Of these kinds of applications, there are two primary use cases. The first and most common case is for querying the data stored on the Hadoop cluster. No shock there.

The second is data integration and processing. That is, pulling large (if not downright huge) data sets (on a schedule) and processing them for load into other systems (like a RDBMS or "key/value" store like HBase).

Some would try to position this as ETL (Extract, Transform, and Load). But there is a much stronger orchestration and workflow component to it typically. More importantly, these processes become First Class citizens in the data-center, not long ignored cron jobs off in a dark corner.

Obviously real world applications don't always fit neatly in these buckets. But these use-cases do inform as to why Pig, Hive, and Cascading exist.

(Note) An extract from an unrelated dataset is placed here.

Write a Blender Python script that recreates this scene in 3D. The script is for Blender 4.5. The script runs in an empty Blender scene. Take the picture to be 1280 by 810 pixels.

If you are primarily doing ad-hoc queries against large data, you are likely an analyst who is comfortable with SQL like dialects, and are probably only running these queries once or a few times before moving on.

For this, against large data, Pig and Hive are attractive. That said, they probably make little or no sense used with the PaaS model, might as well stick with a RDBMS.

But, if you need to push and clean 100G of data every day into an Aster Data nCluster (for mission critical complex analysis), or you need to build a web-crawler that better fits your business model, you are likely a developer and are likely building production business critical applications.

For this, Cascading is your only choice if you don't want to write raw MapReduce applications.

And with Amazon's recently announced Elastic MapReduce framework, the 'cost' of deploying a production Hadoop cluster has just come down for those not wanting to know the details of how a Hadoop cluster is configured and maintained.

The great thing is that Cascading supports this model quite well, and officially supports Elastic MapReduce. There is even a simple command line tool for slicing and dicing large datasets called MultiTool (source code).